それはコメディーを完全にモノにしていたことだ。
2000年代前半、韓流ドラマが大挙、日本にやってきたとき、実は日本のドラマも韓国に進出した(『ごくせん』『トリック』などの名前を見かけた記憶がある)。
しかし、これがまったく受けなかった。
『トリック』が大好物であった私は、どうしてあれが受けないのだろうなあ、と歯がゆく思いながら、当時の分析記事を追ったものだが、そもそもドラマの好みが違うという身も蓋もない結論のなかに、ドラマではないが日本映画のよい点として、
「コメディー作品が多い。韓国映画は血なまぐさい、暴力的な展開が多いので、三谷幸喜作品のようなユーモアがあって、あたたかな作風は韓国にはないものだ」
という韓国からの意見を見つけたときは、うれしかった。
確かに、韓国映画の圧倒的なアクションシーンの迫力、社会の深部をシリアスに描く冷徹な描写力には、到底かなわないと思う一方で、コメディーがらみの「スットコ」力については日本の映画やドラマに一日の長があると、当時客観的な視点から、私も日本に軍配を上げたものである。

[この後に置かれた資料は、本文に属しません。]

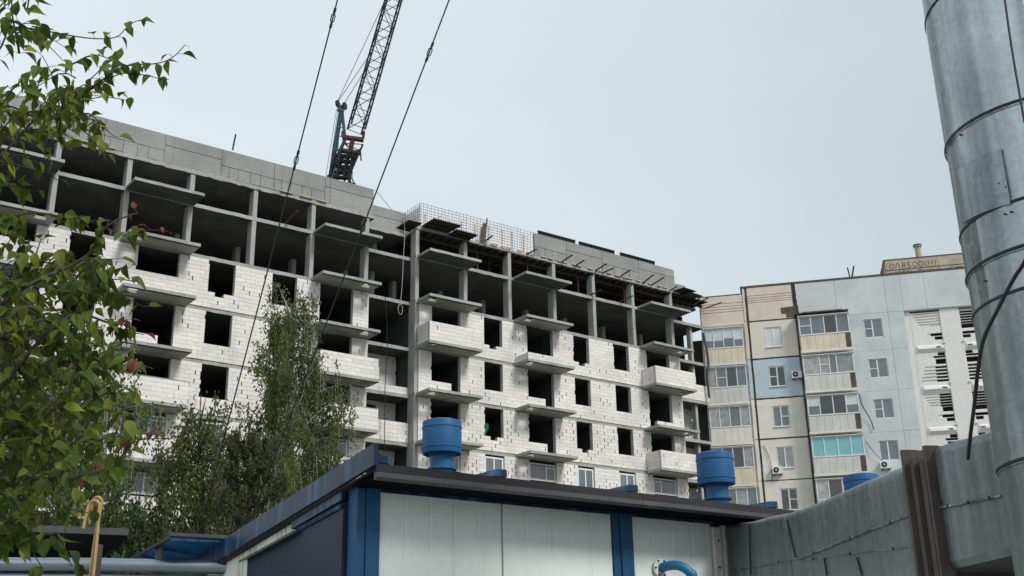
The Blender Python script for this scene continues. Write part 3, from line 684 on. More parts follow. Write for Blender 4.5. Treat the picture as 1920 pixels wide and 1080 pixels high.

しかし、『愛の不時着』を観て、私は敗北感を新たに味わうことになる。
彼らはドラマの隅々に、コメディーの香りをちりばめてきた。しかも、ユーモアの震源をあろうことか、北朝鮮に潜ませてきた。北朝鮮婦人会のみなさんや第5中隊の四人組ボーイズが、ユン・セリと交わす、日常会話の中に自然と発生するおかしみといったら! 何も余計なものを加えず、そのまま北朝鮮の人間を演じることが、別の意味合いを、ユーモアあるズレを発生させる――。ひと粒で二度おいしい状況を、自在に作り出す脚本のクレバーさにほれぼれしてしまった。

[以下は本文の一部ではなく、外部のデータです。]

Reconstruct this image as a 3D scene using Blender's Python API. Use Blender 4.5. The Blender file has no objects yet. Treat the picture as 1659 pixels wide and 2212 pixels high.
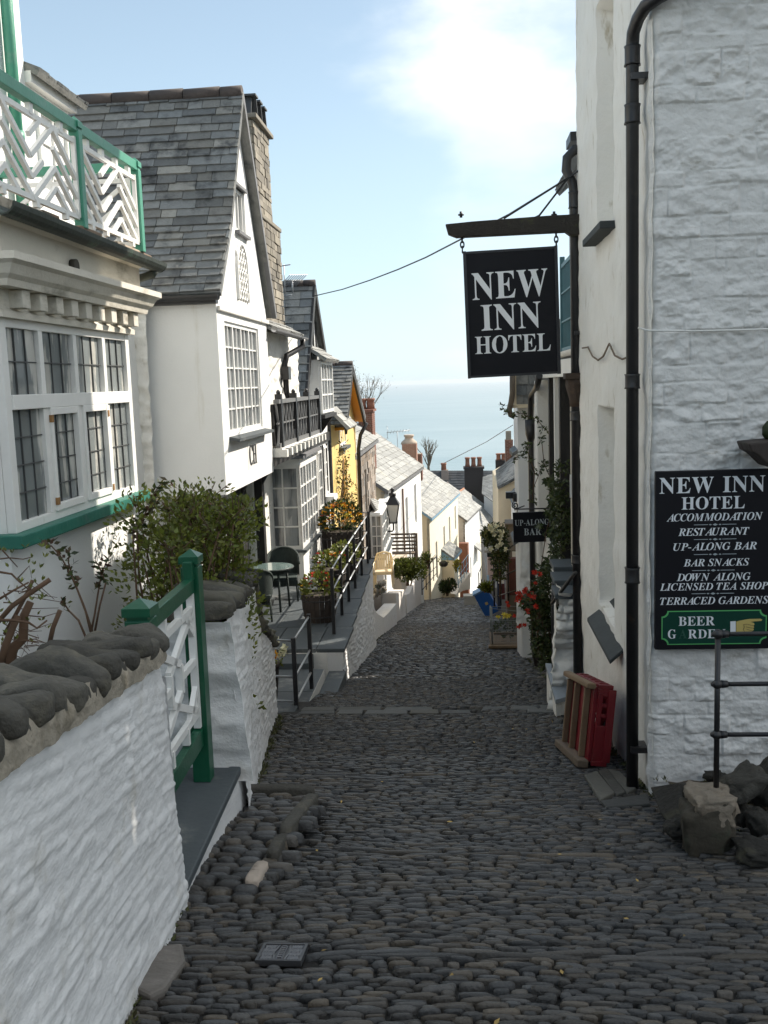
import bpy, bmesh, math, random
import numpy as np
from mathutils import Vector as Vc, noise as mnoise
from mathutils.geometry import tessellate_polygon
random.seed(7); np.random.seed(7)
R = random.uniform
S = bpy.context.scene
COL = S.collection

# ---------------------------------------------------------------- camera, sky, sun, exposure
FPX, CX, CY, HY, ROLL = 2100.0, 829.5, 1106.0, 826.0, 0.034
YAW = math.atan(170 / FPX); PITCH = math.atan((CY - HY) / FPX)
FW = Vc((-math.sin(YAW) * math.cos(PITCH), math.cos(YAW) * math.cos(PITCH), -math.sin(PITCH)))
_r = FW.cross(Vc((0, 0, 1))).normalized(); _u = _r.cross(FW)
RT = _r * math.cos(ROLL) - _u * math.sin(ROLL)
UP = _u * math.cos(ROLL) + _r * math.sin(ROLL)
cam_d = bpy.data.cameras.new('camera'); cam = bpy.data.objects.new('camera', cam_d); COL.objects.link(cam)
from mathutils import Matrix
cam.matrix_world = Matrix(((RT.x, UP.x, -FW.x, 0), (RT.y, UP.y, -FW.y, 0), (RT.z, UP.z, -FW.z, 0), (0, 0, 0, 1)))
cam_d.sensor_fit = 'VERTICAL'; cam_d.sensor_height = 36.0; cam_d.lens = 36.0 * FPX / 2212.0
cam_d.clip_start = 0.05; cam_d.clip_end = 90000
S.camera = cam

SUN_AZ, SUN_EL = math.radians(52), math.radians(38)      # azimuth from +Y towards +X
w = bpy.data.worlds.new('World'); S.world = w; w.use_nodes = True
nt = w.node_tree; nt.nodes.clear(); N = nt.nodes.new; L = nt.links.new
out = N('ShaderNodeOutputWorld'); bg = N('ShaderNodeBackground'); bg.inputs[1].default_value = 0.10
sky = N('ShaderNodeTexSky'); sky.sky_type = 'NISHITA'; sky.sun_disc = False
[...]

たとえば、何事も革命精神でもって邁進するという北朝鮮的思考に基づき、婦人会のおばさまが、
「村中の女性が集まってキムチ作りの戦闘中なの」
と、かの地独特の表現で「お前もキムチ作りを手伝え」と持ちかけたとき、
「キムチで戦闘を?」
と返すユン・セリ。
たとえば、ク・スンジュンが車を使って、リ・ジョンヒョクの実家御殿から、ユン・セリとリ・ジョンヒョクの脱出を手伝ってあげるシーン。ユン・セリへのプロポーズの指輪を質屋に入れられたことを告げられ、その後も後部座席でいちゃつく二人に、運転席のク・スンジュンがため息をつく。
「ここで『降りてくれ』と言ってくれたら、気持ちいいのに!」
とイメージしたら、完璧なコメディーの間合いと表情で「降りてくれないかな」とク・スンジュンがぼやく。短い車内の沈黙、のち雨が急に降り始める――。
もう上から目線で眺められるものは何もない、と痛感した瞬間だった。
シリアスなシーンも多々あるが、この『愛の不時着』は基本的に全編「スットコ」が大手を振って歩く作品だ。みんなが大好き、スットコ・マスターのピョ・チスをはじめ、北朝鮮婦人会の面々、さらには隠れスットコ・クイーンのソ・ダン――。
最初の登場シーンはこわもてでも、そのうちにスットコ面があらわになる。
結局、最後までスットコ面に墜ちることを拒絶し、頑なにこわもてをキープし続けたのは、チョ・チョルガン少佐だけだった。冷徹そうな韓国国家情報院の捜査官たちでさえも、見る間にスットコ化していった。次兄夫妻は冷徹さ、残酷さを失わなかったが、根本がスットコであった。